La tragédie d'Œdipe à Colone, annoncée depuis plusieurs jours à ce théâtre, n’est autre chose qu’Œdipe chez Admète, de M. Ducis, représenté pour la première fois à Paris, le 4 décembre 1778. L'auteur a réduit cette pièce en 3 actes, en faisant disparoître le rôle d’Alceste, et donnant celui d’Admète à Thésée, roi d’Athènes. Le premier acte est composé des deux de l’ancienne pièce. Le troisième acte de celle-ci est conservé en entier, et forme le second de la tragédie nouvelle, sans autre changement que quelques transpositions et quelques additions dans les vers. Le troisième acte commence au quatrième d’Œdipe chez Admète, et le suit jusqu’à la troisième scène. Le reste de ce quatrième acte est sacrifié. On passe au septième vers du cinquième acte, où Œdipe se retrouve en scène avec sa fille, et le reste de la pièce est conservé. Cette tragédie, dans sa nouveauté, fut interrompue à la septième représentation par une chute que fit M. Monvel jouant le rôle de Polinice, et continuée peu de jours après : elle eut vingt représentations. M. Monvel y joua hier le rôle d’Œdipe, et y reçut les plus grands applaudissemens, sur tout au troisième acte, quand, cédant au repentir de Polinice, il lui dit :
Ingrat, te repens-tu ?
Ne me trompes-tu pas ?
M. Talma a été applaudi dans le rôle de Polinice, et mademoiselle Vanhove dans celui d’Antigone. M. Baptiste a bien joué le rôle ingrat de Thésée.

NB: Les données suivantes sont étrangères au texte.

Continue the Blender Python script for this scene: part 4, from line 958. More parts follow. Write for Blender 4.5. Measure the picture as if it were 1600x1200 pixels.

Nous ne croyons pas que cette tragédie ait gagné à être ainsi réduite. Il est vrai que le rôle d’Alceste, femme d’Admète, répandoit des longueurs dans l’ancienne pièce ; mais dans la nouvelle, Thésée dit à Polinice une partie de ce que le Roi de Thessalie disoit à son épouse. D’ailleurs, il nous semble que si Admète, peu célèbre dans l’histoire grecque, pouvoit remplir dans une pièce un personnage peu important, il n’en est pas de même du fameux Thésée, du successeur d’Alcide ; ce rôle ne nous paroit pas lui convenir. La pièce, telle qu’elle est, n’a point d’action, est encore très-longue. Le premier acte est froid ; le second l’est aussi malgré la belle scène d’Antigone avec son père ; et le troisième n’a rien de beau que la très-longue scène entre Œdipe et Polinice.
On connoît la versification de cet ouvrage ; dans les vers nouveaux nous en avons remarqué un qui ne nous a paru ni vrai ni très-moral. Thésée ne sait pas que c’est Polinice qui lui parle ; il ignore également qu’il est question d’Etéocle ; il devine tout, à la haine de Polinice pour son ennemi, et lui dit :
Vous le haïssez trop pour n’être pas son frère.
Depuis quand le titre de frère est-il un droit à la haine ? Les deux vers suivans, qui étoient déjà dans l’ancienne pièce, ne nous paroissent guère plus morales [sic] :
Nous errons avec crainte et dans l’obscurité,
Sous l’astre impérieux de la fatalité.
Ce système établi, il n’y a plus de vertus ni de vices sur la terre. Il faut croire que ces vers sont échappés à M. Ducis, qui est accoutumé à parler un autre langage.
L. P.
La Décade philosophique, littéraire et politique, cinquième année de la politique, IIIe trimestre, n° 27 (30 Prairial an 5e, 18 Juin 1797, vieux style), p. 555-559 :
Théâtre de la République.
On voit enfin avec plaisir à ce théâtre, la reprise d’Œdipe à Colonne, tragédie du citoyen Ducis.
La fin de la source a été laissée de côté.